Chick-Fil-A has right to a voice

Josh Haywood

Political opponents of Chick-fil-A’s stance on gay marriage seem to be having trouble with upholding the limits of government that they are supposed to represent. The fast food company stirred up controversy recently when on July 2, gay rights advocacy group Equality Matters published a report detailing some $2 million in donations Chick-fil-A gave to anti-gay marriage groups. The same day the report was published, Chick-fil-A’s President Dan Cathy stated that his company is “guilty as charged” when asked if the organization supported the biblical definition of marriage. This nonchalant statement has evoked criticism from several political officials who are not too happy with the company speaking its mind. Mayor Thomas M. Menino of Boston said he does not want the company in his city, stating that “unless they open up their policies,” it might be hard for Chick-fil-A to get the necessary licenses needed to operate in the Boston area. Menino is joined by mayor of Chicago, Rahm Emanuel and Chicago Alderman Proco Joe Moreno, who have both voiced opposition to Chick-fil-A operating within the city unless it changes its stance. Within this dialog exists an intrinsic problem of defining what powers government officials have.

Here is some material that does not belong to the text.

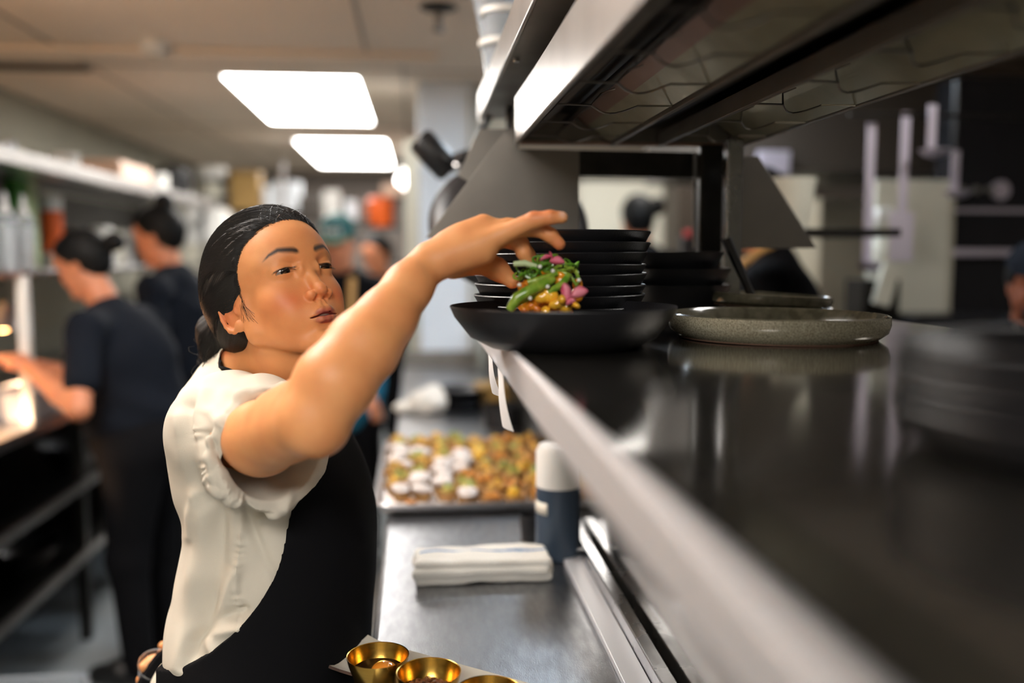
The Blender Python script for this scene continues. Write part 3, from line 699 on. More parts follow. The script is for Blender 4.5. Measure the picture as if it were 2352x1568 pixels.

These elected officials seem paradoxical in the sense that they are discriminating against a private corporation for its private views. It seems like an abuse of government power for these public officials to punish a private corporation by threatening to keep it from engaging in business. Chick-fil-A’s president, and to a larger extent the company as whole, has the right to express its views on gay marriage just like any other citizen in this country. These pubic officials threatening to block Chick-fil-A’s presence in the free market is a case of irresponsible government. Just because the officials do not like Chick-fil-A’s stance does not make it justifiable for them use their powers to keep the business from operating in their municipalities. This is an issue of procedure rather than one based on morality. The government is not designed to work against the First Amendment in the way it is playing out in this case. The idea of res ipsa loquitur, or “let the thing speak for itself,” comes up in this controversy. Government officials should let Chick-fil-A’s statement speak for itself in the forum of public opinion where the consumer, not the government, decides what is acceptable. Government is the representation of public will and should not be mistaken with the spirit of law represented in the Constitution. A murky precedent is being set when public officials threaten an organization because of what it believes in. Chick-fil-A should be able to operate where they please, regardless of its private political views which are protected by the Constitution.

As for the issue of gay marriage in general, there is a return to the idea of res ipsa loquitur in the public forum. We as a nation have conflicting views as to what defines marriage and are nowhere close to figuring out what is the right answer. Same-sex couples should have access to the legal benefits of marriage, but not the same title of being married. I have no qualms about same-sex couples but do not agree with granting the title of marriage to couples because of tradition and other personal beliefs. Upholding the right to express private beliefs should not be punished like public officials in Boston and Chicago are threatening to do. It is your right as an American citizen to believe in what you want without fear of punishment, plain and simple.